Absolutely spectacular landscapes, an untamed coastline and castles galore are some of the reasons you want to shoot in Wales

Wales or Cymru, as its natives call it, is a part of the United Kingdom, yet it is so different in terms of culture, dialect and people. A neck of land that protrudes from the western part of the UK, it’s a land with dangerous seaside cliffs, rugged mountains and Celtic culture being carried on for generations.

The Welsh spirit is the country’s defining feature. Indeed, for its entire history, Wales has struggled against waves of invaders who have sought to subjugate its people; but, as the invaders found out, it’s a country that just won’t lie down.

The new Wales is a vibrant place where history is alive and Welsh culture finds new forms of expression. The mix of defiant tradition and New-World sophistication is one of the greatest assets of Wales today.

Wales remains a superb outdoors location with stunning scenery and coastal trail. It has pounding surf, sweeping beaches and limestone cliffs of the Gower Peninsula. You can tour villages with tongue-twisting names before settling down to the perfect location of your choice – Welsh style.

Wales also beckons with friendly locals, fine food, remarkable landscapes, adventures and admirably green credentials. The country has the sort of climate often described as ‘temperate’. This means that it never gets very hot or very cold. May, June, July and August are the sunniest and driest months. These are the marks of a country looking firmly towards a filmmaker who wants picturesque locations.

Where some part is all about following customs, the new Wales is a vivid place, with an amalgamation of both, the old and the new, Welsh ethnicity and contemporary living.



With over 600 castles, an enormous coastline and only three million people, Wales has plenty of open space for filming the pastoral land. The land area is just over 8,000 square miles and Wales measures 160 miles long by 60 miles wide. A series of hills and plateaus, mountains and farmlands make a picture perfect location. From old heritage villas to suave skyscrapers, this destination is ideal for any genre of film. And to top it all, the vast meadows and residences are just the thing for filming embellished dancing-around-the-trees and swanky places.

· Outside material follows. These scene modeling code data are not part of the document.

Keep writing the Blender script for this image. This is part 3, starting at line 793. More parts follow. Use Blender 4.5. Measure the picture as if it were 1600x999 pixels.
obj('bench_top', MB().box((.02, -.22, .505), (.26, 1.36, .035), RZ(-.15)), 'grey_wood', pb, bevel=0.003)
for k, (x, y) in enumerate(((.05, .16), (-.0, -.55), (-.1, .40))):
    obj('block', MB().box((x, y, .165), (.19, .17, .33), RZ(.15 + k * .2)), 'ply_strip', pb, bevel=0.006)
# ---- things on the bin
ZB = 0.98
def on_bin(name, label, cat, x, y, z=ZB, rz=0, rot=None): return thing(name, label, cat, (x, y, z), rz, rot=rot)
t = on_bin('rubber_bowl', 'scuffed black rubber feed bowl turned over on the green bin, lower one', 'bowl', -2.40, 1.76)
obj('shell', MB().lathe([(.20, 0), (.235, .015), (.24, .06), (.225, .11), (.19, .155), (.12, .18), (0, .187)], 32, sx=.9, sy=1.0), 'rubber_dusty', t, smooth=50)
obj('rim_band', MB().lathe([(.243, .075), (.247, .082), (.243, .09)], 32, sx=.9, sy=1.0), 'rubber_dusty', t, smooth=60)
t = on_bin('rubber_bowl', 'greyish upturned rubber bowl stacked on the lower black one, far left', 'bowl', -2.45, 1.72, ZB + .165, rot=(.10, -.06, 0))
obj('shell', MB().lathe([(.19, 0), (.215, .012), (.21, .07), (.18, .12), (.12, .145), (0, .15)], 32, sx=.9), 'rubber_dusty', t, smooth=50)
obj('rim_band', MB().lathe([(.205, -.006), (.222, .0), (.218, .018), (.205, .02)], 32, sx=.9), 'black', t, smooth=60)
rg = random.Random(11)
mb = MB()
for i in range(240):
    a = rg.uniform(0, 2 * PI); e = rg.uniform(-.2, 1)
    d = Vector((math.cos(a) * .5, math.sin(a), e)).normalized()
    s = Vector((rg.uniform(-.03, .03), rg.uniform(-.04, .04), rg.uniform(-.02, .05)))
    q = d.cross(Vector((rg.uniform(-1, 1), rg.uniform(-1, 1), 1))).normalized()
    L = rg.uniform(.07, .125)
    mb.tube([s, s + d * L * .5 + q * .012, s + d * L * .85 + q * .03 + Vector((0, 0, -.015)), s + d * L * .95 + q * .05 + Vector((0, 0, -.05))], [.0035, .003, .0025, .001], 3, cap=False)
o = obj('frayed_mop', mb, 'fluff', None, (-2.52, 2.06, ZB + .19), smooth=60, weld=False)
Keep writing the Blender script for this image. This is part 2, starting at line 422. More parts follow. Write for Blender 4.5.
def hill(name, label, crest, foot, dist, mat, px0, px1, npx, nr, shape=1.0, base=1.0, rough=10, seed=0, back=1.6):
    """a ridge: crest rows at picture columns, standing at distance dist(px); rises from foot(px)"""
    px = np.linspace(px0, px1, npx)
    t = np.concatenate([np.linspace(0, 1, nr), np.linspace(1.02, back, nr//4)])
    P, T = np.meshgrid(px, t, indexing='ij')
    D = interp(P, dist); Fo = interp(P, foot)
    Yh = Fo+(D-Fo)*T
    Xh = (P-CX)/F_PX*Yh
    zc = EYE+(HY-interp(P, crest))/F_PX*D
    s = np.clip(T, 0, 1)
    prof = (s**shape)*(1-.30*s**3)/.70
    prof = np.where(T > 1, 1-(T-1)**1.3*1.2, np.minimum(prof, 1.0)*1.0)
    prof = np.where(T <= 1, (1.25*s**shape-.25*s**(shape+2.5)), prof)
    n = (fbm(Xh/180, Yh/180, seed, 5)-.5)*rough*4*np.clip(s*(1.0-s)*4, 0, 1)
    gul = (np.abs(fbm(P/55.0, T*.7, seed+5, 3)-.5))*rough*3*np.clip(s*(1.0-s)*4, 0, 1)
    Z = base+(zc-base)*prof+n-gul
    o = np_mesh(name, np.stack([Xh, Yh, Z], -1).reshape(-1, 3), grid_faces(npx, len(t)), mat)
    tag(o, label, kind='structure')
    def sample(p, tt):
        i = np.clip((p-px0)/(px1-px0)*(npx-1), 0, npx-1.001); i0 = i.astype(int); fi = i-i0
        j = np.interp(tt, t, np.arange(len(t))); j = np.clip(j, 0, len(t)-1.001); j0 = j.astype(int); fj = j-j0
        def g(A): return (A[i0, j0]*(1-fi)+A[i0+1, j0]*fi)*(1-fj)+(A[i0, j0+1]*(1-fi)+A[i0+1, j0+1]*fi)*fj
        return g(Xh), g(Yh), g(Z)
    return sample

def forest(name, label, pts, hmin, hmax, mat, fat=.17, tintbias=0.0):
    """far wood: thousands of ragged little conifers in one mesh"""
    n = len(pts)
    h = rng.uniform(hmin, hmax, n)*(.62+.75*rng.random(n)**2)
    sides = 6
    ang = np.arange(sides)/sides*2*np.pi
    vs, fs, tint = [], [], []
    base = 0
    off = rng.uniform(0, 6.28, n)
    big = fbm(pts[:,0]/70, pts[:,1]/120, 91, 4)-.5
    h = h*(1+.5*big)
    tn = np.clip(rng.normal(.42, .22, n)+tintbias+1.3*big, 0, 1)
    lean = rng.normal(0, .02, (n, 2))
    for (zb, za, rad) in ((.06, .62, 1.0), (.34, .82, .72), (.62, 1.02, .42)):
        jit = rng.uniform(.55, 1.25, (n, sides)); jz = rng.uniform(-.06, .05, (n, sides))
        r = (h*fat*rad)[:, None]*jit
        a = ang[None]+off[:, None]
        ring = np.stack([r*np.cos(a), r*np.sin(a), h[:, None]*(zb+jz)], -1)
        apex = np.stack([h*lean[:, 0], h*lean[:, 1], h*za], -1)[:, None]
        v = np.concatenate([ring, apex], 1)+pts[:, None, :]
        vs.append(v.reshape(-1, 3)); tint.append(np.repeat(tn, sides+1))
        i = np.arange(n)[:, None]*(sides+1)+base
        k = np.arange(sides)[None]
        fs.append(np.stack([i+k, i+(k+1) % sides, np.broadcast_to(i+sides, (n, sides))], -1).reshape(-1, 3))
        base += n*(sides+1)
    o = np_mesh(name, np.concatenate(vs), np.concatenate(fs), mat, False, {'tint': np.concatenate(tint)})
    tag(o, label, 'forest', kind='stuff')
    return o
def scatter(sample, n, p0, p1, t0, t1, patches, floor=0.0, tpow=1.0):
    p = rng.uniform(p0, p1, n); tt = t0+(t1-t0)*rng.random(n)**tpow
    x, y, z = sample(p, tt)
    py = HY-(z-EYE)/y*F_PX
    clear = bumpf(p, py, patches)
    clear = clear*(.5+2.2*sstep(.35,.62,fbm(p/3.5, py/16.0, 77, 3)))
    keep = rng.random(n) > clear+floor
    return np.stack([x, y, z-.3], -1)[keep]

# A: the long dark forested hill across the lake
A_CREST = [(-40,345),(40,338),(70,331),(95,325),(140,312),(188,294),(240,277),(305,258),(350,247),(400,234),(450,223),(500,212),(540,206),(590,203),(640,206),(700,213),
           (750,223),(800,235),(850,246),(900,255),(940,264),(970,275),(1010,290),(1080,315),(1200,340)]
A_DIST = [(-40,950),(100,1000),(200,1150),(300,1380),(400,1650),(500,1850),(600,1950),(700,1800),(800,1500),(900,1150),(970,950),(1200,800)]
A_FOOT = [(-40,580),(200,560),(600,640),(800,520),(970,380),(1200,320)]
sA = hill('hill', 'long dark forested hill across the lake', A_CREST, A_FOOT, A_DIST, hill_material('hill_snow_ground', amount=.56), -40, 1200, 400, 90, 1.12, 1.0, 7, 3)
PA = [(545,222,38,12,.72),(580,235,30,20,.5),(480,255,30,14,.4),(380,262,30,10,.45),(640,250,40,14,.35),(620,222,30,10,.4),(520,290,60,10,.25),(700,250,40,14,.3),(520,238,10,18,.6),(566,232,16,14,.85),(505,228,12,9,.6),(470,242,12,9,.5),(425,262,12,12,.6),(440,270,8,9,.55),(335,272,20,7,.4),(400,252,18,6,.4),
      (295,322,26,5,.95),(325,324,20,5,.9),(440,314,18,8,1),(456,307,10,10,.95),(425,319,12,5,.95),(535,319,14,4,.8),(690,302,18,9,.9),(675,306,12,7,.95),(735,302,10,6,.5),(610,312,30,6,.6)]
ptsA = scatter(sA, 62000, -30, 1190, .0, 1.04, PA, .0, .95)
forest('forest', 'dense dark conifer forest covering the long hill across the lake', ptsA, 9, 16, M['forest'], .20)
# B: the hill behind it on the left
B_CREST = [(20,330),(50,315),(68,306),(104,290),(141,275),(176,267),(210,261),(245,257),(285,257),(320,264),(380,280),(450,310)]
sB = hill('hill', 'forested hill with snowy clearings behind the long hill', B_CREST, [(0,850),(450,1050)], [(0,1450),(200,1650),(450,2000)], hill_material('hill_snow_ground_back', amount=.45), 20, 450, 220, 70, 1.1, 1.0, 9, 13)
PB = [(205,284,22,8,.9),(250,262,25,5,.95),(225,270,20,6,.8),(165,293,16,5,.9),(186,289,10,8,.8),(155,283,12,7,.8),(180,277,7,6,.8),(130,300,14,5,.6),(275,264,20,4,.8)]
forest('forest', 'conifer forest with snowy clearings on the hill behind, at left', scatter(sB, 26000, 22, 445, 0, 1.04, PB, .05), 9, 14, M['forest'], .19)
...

Wales boasts high-tech labour, which can be made available any time. Local production companies offer state-of-the-art equipment, making work easier for foreign filmmakers.

Permits, Permissions And Regulations

All productions arriving in Wales from overseas need to employ a UK location manager.

The Wales Screen Commission does not issue permits for filming in Wales. However one will need the permission of the location owner, who in most cases will charge a location fee. It is normal to have a contract with the location owner. If a film is to be shot in any public place, the production house will be required to provide evidence of public liability insurance before any permission is granted.

If the production is of a significant size (anything more than a three-people crew) and/or is required to film on the public highway, then the police (the Wales Screen Commission can provide relevant contacts in each region) and other emergency services need to be informed.

The production will also need the permission of the police and obey control measures if it intends to use certain special effects, fake firearms, police uniforms, marked police vehicles etc.

There are regulations concerning the use of child actors (under the age of 15) and one will again need the permission of the local authority.

All filming activities must comply with UK laws.


The Wales Creative IP Fund

The £ 7 million Wales Creative IP Fund (WCIPF) has been created as part of the Welsh Assembly Government’s strategy for creative industries in Wales. Through the fund, they act as a gap financier, offering finance for the production alongside finance that the company has already secured from other funding providers. The WCIPF provides equity investment, typically between £ 50,000 and £ 700,000, for feature films, TV productions, new media and music projects. Applicants must have secured a minimum of 60 per cent of their budget from third parties and be able to demonstrate that a proportion of the expenditure will be in Wales.